## What is asked
Reproduce all the material exactly, minus any pictures it holds.

## Data excerpt
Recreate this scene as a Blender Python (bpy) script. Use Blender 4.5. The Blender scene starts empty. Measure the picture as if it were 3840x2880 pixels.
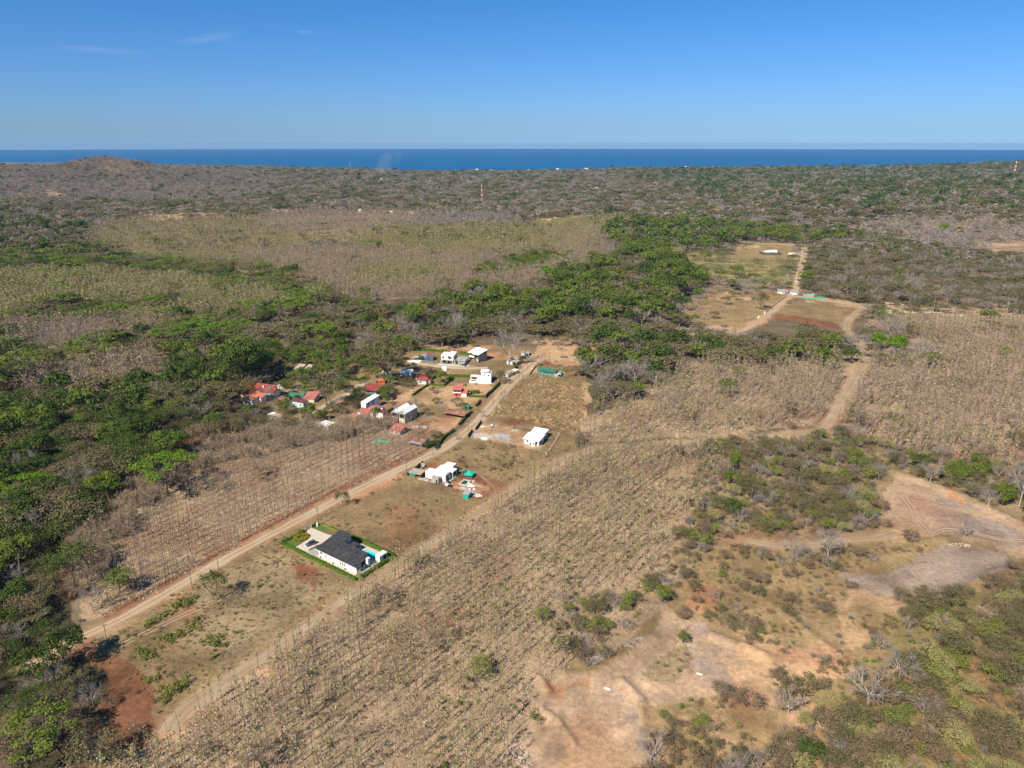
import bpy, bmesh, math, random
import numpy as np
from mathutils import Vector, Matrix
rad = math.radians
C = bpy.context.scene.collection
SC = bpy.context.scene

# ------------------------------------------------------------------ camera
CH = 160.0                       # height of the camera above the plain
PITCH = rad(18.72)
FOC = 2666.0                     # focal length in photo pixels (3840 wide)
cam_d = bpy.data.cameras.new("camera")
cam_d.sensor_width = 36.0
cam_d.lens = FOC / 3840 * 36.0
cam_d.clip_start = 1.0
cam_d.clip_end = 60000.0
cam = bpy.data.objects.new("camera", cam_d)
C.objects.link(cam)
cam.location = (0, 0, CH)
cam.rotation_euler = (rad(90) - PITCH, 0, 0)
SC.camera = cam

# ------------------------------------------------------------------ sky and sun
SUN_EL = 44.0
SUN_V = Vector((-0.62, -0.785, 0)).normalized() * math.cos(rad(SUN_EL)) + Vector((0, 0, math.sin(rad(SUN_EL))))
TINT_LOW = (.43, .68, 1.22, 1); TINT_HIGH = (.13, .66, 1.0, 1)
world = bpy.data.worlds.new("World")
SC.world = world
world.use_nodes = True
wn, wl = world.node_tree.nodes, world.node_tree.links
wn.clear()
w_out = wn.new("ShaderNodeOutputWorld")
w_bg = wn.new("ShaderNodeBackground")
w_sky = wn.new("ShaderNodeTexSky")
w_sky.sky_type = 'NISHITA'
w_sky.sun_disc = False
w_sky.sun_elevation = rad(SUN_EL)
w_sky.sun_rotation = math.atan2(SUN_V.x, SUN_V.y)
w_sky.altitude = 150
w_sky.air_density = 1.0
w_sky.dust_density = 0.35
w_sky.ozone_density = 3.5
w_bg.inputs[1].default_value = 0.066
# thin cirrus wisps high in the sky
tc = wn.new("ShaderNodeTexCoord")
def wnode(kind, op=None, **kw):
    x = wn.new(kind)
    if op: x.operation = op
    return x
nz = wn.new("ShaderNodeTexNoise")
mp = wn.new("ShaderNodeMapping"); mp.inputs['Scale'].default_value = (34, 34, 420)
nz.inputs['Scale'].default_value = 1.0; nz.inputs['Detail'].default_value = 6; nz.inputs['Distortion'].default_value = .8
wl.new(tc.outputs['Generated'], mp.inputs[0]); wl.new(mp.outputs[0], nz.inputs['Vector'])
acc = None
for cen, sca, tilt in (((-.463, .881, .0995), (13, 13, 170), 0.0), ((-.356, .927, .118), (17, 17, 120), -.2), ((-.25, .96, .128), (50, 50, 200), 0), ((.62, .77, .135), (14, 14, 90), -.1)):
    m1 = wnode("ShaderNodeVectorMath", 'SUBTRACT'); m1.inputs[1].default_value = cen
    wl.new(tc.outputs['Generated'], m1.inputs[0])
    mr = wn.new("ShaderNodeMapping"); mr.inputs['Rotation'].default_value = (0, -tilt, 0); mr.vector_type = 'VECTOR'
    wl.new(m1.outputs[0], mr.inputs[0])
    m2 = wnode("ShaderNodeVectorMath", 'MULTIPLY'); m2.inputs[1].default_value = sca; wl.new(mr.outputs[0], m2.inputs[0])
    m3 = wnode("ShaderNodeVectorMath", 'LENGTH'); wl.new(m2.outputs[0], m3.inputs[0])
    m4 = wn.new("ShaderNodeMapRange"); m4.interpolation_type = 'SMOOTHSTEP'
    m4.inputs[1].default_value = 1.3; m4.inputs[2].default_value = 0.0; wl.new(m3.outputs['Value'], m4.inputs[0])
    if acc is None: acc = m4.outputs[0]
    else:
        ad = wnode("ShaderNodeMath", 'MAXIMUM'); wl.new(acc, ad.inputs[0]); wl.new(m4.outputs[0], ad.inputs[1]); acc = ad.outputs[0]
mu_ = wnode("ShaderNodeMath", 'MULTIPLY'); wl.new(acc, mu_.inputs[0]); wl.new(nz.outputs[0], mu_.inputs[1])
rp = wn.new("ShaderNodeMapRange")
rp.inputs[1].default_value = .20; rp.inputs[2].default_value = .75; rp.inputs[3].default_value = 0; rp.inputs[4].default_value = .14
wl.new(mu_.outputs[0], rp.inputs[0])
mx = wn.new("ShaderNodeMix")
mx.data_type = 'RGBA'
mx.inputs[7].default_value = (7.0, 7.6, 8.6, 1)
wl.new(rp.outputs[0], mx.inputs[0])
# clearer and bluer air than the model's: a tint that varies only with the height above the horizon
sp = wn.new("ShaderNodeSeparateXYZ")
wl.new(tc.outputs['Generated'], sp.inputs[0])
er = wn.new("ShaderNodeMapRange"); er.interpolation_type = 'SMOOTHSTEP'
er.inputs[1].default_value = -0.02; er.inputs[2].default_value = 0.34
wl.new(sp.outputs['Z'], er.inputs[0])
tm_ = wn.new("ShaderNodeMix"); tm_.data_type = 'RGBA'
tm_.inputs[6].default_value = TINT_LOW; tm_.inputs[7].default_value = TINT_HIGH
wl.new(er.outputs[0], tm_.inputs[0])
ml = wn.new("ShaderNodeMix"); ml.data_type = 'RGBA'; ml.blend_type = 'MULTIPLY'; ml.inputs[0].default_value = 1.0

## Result
Recreate this scene as a Blender Python (bpy) script. Use Blender 4.5. The Blender scene starts empty. Measure the picture as if it were 3840x2880 pixels.
import bpy, bmesh, math, random
import numpy as np
from mathutils import Vector, Matrix
rad = math.radians
C = bpy.context.scene.collection
SC = bpy.context.scene

# ------------------------------------------------------------------ camera
CH = 160.0                       # height of the camera above the plain
PITCH = rad(18.72)
FOC = 2666.0                     # focal length in photo pixels (3840 wide)
cam_d = bpy.data.cameras.new("camera")
cam_d.sensor_width = 36.0
cam_d.lens = FOC / 3840 * 36.0
cam_d.clip_start = 1.0
cam_d.clip_end = 60000.0
cam = bpy.data.objects.new("camera", cam_d)
C.objects.link(cam)
cam.location = (0, 0, CH)
cam.rotation_euler = (rad(90) - PITCH, 0, 0)
SC.camera = cam

# ------------------------------------------------------------------ sky and sun
SUN_EL = 44.0
SUN_V = Vector((-0.62, -0.785, 0)).normalized() * math.cos(rad(SUN_EL)) + Vector((0, 0, math.sin(rad(SUN_EL))))
TINT_LOW = (.43, .68, 1.22, 1); TINT_HIGH = (.13, .66, 1.0, 1)
world = bpy.data.worlds.new("World")
SC.world = world
world.use_nodes = True
wn, wl = world.node_tree.nodes, world.node_tree.links
wn.clear()
w_out = wn.new("ShaderNodeOutputWorld")
w_bg = wn.new("ShaderNodeBackground")
w_sky = wn.new("ShaderNodeTexSky")
w_sky.sky_type = 'NISHITA'
w_sky.sun_disc = False
w_sky.sun_elevation = rad(SUN_EL)
w_sky.sun_rotation = math.atan2(SUN_V.x, SUN_V.y)
w_sky.altitude = 150
w_sky.air_density = 1.0
w_sky.dust_density = 0.35
w_sky.ozone_density = 3.5
w_bg.inputs[1].default_value = 0.066
# thin cirrus wisps high in the sky
tc = wn.new("ShaderNodeTexCoord")
def wnode(kind, op=None, **kw):
    x = wn.new(kind)
    if op: x.operation = op
    return x
nz = wn.new("ShaderNodeTexNoise")
mp = wn.new("ShaderNodeMapping"); mp.inputs['Scale'].default_value = (34, 34, 420)
nz.inputs['Scale'].default_value = 1.0; nz.inputs['Detail'].default_value = 6; nz.inputs['Distortion'].default_value = .8
wl.new(tc.outputs['Generated'], mp.inputs[0]); wl.new(mp.outputs[0], nz.inputs['Vector'])
acc = None
for cen, sca, tilt in (((-.463, .881, .0995), (13, 13, 170), 0.0), ((-.356, .927, .118), (17, 17, 120), -.2), ((-.25, .96, .128), (50, 50, 200), 0), ((.62, .77, .135), (14, 14, 90), -.1)):
    m1 = wnode("ShaderNodeVectorMath", 'SUBTRACT'); m1.inputs[1].default_value = cen
    wl.new(tc.outputs['Generated'], m1.inputs[0])
    mr = wn.new("ShaderNodeMapping"); mr.inputs['Rotation'].default_value = (0, -tilt, 0); mr.vector_type = 'VECTOR'
    wl.new(m1.outputs[0], mr.inputs[0])
    m2 = wnode("ShaderNodeVectorMath", 'MULTIPLY'); m2.inputs[1].default_value = sca; wl.new(mr.outputs[0], m2.inputs[0])
    m3 = wnode("ShaderNodeVectorMath", 'LENGTH'); wl.new(m2.outputs[0], m3.inputs[0])
    m4 = wn.new("ShaderNodeMapRange"); m4.interpolation_type = 'SMOOTHSTEP'
    m4.inputs[1].default_value = 1.3; m4.inputs[2].default_value = 0.0; wl.new(m3.outputs['Value'], m4.inputs[0])
    if acc is None: acc = m4.outputs[0]
    else:
        ad = wnode("ShaderNodeMath", 'MAXIMUM'); wl.new(acc, ad.inputs[0]); wl.new(m4.outputs[0], ad.inputs[1]); acc = ad.outputs[0]
mu_ = wnode("ShaderNodeMath", 'MULTIPLY'); wl.new(acc, mu_.inputs[0]); wl.new(nz.outputs[0], mu_.inputs[1])
rp = wn.new("ShaderNodeMapRange")
rp.inputs[1].default_value = .20; rp.inputs[2].default_value = .75; rp.inputs[3].default_value = 0; rp.inputs[4].default_value = .14
wl.new(mu_.outputs[0], rp.inputs[0])
mx = wn.new("ShaderNodeMix")
mx.data_type = 'RGBA'
mx.inputs[7].default_value = (7.0, 7.6, 8.6, 1)
wl.new(rp.outputs[0], mx.inputs[0])
# clearer and bluer air than the model's: a tint that varies only with the height above the horizon
sp = wn.new("ShaderNodeSeparateXYZ")
wl.new(tc.outputs['Generated'], sp.inputs[0])
er = wn.new("ShaderNodeMapRange"); er.interpolation_type = 'SMOOTHSTEP'
er.inputs[1].default_value = -0.02; er.inputs[2].default_value = 0.34
wl.new(sp.outputs['Z'], er.inputs[0])
tm_ = wn.new("ShaderNodeMix"); tm_.data_type = 'RGBA'
tm_.inputs[6].default_value = TINT_LOW; tm_.inputs[7].default_value = TINT_HIGH
wl.new(er.outputs[0], tm_.inputs[0])
ml = wn.new("ShaderNodeMix"); ml.data_type = 'RGBA'; ml.blend_type = 'MULTIPLY'; ml.inputs[0].default_value = 1.0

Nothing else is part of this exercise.